SPOILER ALERT
Any Australian child who grew up during the 1960s would know the story of The Drover’s Wife. It was in the Fifth Grade School Reader, and we all had the vision of the unnamed woman, dressing up on Sundays and walking through the lonely bush pushing the perambulator with her children beside her; and sitting up all night waiting for the snake to come out from the woodpile into the house, with Alligator the dog stretched out, his hackles rising as the snake finally slithers into the log hut.
I hadn’t realized that the version we read at school was an abridgment of the longer story (which can be found at http://www.eastoftheweb.com/short-stories/UBooks/DrovWife.shtml) and it was only when I read the longer version that I realized the racism threaded through it. The “stray blackfellow…the last of his tribe and a King” had built the woodpile hollow, and was thus indirectly to blame for the presence of the snake in the house; then there is the caricature figure of King Jimmy, who sent his wife Black Mary “the “whitest” gin in all the land” to assist with her third childbirth. Thankfully, these do not appear in the School Reader version.
But it’s easy to see how the story of The Drover’s Wife acts as a springboard into Purcell’s 20th/21st century reimagining of the story with an aboriginal protagonist, domestic violence and rape wrought by white men, and morally superior indigenous characters. Far from the heroic white settler ideal, the white men here are murderous brutes and ‘justice’ is warped. She fleshes out and gives a name to The Drover’s Wife – Molly Johnson- and she gives “Black Mary” a backstory that reflects the violence of Australia’s colonial history. There are no white saviours here: the good man is Yadaka, and it is Yadaka who reveals Molly’s own story to her.
There are nods to the original Lawson story – a fleeting reference to the Sunday walks through the bush- enough for someone who knows the story to recognize it. But younger readers, I suspect, would not know the Lawson story and would perhaps not recognize the subversion of the original that Leah has executed. Perhaps in 30 years, the subtitle will be sufficient ‘The Legend of Molly Johnson’.
This was such a clever, insightful playing with white settler fantasies that I feel curmudgeonly in pointing out the flaws in the story which are, unfortunately, many. The book is an expansion of the stage play and it still bears the strong use of dialogue that would have marked a performance. But with the tasks of expanding into a novel, Purcell has permitted herself to explore her characters’ “inner thoughts” and this is one of the things that brings the book undone. She skips from character to character, switching between first and third person which gives a disjointed feel to the narrative. She has introduced two white characters into the book – Nate and his wife Louisa Clinton- who, in a twist that doesn’t quite come off, ends up being a nod to Henry Lawson’s mother Louisa Lawson. There are plot steps that just don’t make sense: for an isolated bush-hut there seem to be many people going past, and it is never explained why Molly stops, endangering her children whom she has protected fiercely throughout, on their way to Yadaka’s cave. The ending was heavy-handed and cliched.
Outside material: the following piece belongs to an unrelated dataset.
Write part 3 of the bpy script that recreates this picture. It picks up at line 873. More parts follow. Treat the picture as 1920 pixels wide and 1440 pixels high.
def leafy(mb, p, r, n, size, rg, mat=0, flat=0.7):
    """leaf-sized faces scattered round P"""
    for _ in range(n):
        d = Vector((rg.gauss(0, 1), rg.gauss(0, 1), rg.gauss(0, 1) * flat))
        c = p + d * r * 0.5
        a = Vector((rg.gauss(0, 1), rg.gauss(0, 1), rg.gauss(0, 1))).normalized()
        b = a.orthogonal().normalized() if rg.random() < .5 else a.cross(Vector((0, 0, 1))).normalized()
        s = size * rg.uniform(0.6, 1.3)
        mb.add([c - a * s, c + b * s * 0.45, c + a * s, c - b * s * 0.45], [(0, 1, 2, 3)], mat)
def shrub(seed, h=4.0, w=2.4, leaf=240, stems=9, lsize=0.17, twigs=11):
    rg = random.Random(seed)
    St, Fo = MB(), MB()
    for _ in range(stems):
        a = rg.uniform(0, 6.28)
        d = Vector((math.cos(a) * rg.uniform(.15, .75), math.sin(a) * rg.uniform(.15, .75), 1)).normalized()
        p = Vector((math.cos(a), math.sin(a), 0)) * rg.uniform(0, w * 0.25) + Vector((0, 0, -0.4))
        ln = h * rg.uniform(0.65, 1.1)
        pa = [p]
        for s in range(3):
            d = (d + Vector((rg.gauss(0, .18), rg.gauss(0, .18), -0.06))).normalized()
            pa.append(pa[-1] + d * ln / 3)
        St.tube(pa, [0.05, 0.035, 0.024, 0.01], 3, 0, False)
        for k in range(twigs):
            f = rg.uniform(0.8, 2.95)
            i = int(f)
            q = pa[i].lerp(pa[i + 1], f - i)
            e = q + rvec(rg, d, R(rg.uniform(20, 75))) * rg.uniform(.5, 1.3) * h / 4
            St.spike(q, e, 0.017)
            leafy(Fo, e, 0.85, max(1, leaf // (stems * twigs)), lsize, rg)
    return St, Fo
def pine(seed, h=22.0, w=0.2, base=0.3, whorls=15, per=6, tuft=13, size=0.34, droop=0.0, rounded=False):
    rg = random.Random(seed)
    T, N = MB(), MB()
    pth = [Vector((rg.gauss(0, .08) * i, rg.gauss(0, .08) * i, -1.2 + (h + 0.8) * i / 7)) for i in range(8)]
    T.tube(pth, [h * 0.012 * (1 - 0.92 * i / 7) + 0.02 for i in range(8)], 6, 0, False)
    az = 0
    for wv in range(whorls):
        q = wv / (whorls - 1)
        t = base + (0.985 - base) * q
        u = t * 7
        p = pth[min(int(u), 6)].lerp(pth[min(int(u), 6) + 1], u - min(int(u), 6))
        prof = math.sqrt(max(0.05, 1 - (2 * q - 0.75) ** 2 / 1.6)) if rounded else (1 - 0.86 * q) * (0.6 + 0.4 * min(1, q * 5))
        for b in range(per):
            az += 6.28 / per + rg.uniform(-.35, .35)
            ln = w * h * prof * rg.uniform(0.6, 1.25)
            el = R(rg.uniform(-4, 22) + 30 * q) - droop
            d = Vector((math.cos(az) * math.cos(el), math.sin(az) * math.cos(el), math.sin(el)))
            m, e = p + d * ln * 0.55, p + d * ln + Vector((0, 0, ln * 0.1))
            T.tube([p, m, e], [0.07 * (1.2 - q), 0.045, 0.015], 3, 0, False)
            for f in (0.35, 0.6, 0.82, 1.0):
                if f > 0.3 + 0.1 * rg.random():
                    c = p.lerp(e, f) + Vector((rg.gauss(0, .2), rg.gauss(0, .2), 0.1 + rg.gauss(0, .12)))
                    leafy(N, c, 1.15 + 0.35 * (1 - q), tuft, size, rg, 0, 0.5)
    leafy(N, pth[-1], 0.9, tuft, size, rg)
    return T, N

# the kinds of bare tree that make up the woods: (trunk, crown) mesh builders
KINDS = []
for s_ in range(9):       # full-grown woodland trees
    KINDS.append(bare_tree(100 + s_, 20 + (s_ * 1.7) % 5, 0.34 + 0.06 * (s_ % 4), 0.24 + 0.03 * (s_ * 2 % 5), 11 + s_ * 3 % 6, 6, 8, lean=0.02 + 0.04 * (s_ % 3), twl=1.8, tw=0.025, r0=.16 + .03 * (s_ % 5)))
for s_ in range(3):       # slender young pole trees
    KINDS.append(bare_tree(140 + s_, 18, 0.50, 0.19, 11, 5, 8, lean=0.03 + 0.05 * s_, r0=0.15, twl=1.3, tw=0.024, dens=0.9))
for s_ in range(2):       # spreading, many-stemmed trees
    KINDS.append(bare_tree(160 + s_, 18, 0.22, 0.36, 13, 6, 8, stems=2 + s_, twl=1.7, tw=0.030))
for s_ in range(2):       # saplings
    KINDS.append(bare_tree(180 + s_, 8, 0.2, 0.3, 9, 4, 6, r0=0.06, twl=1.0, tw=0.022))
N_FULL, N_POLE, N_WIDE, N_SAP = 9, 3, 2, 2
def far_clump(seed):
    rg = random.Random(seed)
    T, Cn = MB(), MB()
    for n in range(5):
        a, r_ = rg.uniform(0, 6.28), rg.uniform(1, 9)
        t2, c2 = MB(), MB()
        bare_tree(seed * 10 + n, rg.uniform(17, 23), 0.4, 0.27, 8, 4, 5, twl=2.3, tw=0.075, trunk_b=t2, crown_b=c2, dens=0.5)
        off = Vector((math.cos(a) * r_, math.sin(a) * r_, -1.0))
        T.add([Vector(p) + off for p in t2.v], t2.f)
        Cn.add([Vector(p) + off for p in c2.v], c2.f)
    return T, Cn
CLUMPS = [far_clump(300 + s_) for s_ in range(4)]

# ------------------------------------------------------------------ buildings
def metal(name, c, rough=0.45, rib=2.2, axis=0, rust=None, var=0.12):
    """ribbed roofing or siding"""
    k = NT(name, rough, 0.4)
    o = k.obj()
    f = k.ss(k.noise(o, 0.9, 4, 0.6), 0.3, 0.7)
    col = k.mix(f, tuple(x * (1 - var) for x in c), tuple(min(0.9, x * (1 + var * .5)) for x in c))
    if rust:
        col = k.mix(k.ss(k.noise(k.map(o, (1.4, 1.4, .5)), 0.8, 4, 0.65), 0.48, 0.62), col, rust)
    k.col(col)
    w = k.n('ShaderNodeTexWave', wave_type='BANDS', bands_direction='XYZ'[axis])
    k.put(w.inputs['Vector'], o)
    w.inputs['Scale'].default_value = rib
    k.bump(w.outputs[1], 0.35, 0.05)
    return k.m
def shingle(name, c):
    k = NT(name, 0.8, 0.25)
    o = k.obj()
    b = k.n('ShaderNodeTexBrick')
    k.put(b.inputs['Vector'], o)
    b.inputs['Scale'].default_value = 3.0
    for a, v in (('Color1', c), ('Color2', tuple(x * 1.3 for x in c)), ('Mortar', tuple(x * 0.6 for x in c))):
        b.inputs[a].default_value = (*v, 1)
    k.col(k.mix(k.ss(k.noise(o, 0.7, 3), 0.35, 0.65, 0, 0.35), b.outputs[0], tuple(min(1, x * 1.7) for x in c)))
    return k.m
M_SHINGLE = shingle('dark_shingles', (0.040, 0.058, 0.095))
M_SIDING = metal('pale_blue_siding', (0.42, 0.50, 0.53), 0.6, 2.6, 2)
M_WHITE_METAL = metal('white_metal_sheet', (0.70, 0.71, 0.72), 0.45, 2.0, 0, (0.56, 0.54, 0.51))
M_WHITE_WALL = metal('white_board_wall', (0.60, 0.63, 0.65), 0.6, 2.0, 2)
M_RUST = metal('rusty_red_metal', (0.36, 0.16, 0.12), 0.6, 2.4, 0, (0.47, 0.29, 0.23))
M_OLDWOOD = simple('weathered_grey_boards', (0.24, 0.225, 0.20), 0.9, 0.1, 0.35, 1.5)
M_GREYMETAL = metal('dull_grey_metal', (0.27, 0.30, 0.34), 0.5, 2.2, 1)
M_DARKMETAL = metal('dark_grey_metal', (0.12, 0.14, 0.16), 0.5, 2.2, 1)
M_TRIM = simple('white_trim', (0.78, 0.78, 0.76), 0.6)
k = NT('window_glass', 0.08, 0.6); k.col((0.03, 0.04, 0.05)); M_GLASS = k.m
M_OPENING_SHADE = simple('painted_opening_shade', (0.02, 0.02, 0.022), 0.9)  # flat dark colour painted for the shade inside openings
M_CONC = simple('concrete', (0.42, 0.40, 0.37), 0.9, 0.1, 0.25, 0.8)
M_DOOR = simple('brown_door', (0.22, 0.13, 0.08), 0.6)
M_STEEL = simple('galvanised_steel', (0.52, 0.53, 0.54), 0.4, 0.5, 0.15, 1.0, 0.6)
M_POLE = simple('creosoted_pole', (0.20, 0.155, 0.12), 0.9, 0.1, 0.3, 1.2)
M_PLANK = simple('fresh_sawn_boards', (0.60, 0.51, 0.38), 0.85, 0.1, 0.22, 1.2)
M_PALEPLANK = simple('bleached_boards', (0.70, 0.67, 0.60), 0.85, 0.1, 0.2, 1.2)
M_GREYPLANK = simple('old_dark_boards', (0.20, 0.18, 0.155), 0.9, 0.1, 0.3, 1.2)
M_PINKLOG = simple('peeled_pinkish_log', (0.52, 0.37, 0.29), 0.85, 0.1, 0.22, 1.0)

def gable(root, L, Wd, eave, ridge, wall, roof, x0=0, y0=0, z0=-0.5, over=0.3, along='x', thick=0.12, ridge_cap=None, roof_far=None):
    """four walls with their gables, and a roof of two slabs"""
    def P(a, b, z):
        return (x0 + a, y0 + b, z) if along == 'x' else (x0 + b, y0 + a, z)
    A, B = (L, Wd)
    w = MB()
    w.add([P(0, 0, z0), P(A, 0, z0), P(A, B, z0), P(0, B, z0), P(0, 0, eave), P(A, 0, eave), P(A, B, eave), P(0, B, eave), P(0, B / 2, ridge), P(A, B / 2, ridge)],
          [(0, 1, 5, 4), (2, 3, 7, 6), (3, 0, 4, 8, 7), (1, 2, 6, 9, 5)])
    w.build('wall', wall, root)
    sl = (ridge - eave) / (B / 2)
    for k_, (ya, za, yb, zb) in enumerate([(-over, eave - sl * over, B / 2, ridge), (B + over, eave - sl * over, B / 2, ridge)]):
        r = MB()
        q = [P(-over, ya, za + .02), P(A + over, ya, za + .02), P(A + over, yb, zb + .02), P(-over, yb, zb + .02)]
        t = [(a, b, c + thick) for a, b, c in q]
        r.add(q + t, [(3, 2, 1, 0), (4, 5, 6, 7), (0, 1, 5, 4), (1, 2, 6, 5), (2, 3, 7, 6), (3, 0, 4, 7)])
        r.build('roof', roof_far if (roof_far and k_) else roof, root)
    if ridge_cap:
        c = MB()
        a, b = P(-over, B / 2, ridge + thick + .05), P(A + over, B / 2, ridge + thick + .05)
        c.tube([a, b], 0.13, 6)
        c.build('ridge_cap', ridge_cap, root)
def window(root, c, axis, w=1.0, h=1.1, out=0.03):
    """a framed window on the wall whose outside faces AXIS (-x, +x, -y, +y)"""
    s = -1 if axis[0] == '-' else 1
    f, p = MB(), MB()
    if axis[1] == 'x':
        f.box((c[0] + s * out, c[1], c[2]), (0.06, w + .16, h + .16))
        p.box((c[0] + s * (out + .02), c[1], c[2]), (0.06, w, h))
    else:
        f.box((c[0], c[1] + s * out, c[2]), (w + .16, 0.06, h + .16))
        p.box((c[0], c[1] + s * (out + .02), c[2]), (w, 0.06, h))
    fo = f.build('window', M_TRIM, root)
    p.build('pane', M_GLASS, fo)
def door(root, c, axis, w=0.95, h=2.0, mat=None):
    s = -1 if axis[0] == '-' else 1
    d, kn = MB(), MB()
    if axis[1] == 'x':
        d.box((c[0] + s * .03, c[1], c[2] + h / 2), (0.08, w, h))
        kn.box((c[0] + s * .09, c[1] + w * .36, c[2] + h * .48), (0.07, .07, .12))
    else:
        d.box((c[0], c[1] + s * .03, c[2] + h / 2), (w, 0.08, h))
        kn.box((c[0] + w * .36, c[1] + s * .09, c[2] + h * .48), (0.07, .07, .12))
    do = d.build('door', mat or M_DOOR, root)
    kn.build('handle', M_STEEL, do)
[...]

There were a number of disconcerting anachronisms in the book. Women had ‘baby bellies’; there were ‘hobby farms’; people did ‘business degrees’ (universities offered no such courses); people were affected by hormones (not discovered until 1935). This is not the American West: executions required a Supreme Court trial, not the local magistrate, and they took place in capital cities. Even the scenario of children ordered by a judge to be ‘taken’ without reason is anachronistic, the legislation being introduced in the early 20th century. This book cried out for good editing and fact checking.
There is much to admire in its subversion and defiance. But this book has shown me that playwrights are not necessarily novelists, and that even the most creative and politically sharp critiques can be brought undone by infelicities.
My rating: 6/10
Sourced from: own copy. Read for the Ivanhoe Reading Circle.
*chuckle* I felt as if I were nit-picking when I addressed the flaws and (not being an historian) I didn’t notice as many as you!
One other anachronism was s reference to a Senator George Turner on page 44. There were no senators in the Victorian colony then, and the Australian Senate did not exist until Federation in 1901. I think the person she means might be Sir George Turner who was in the House of Reps after Federation, but was not a senator?
I didn’t notice that one! I read your review and like you, I am surprised that this book was published by reputable publishers without rudimentary editing.
Yes… perhaps it was felt untouchable?
Without thinking, I kind of knew writing and poetry of that time was racist, and why not? People were racist and written works of the time reflected that. Nevertheless, I don’t think the attitudes in such works detract from the stories told. As for flaws of fact, I still don’t think they detract from the writing. I just wish youngsters would read them now, and with modern education cynicism, they should quickly work out fact from fiction and judge by when things were written.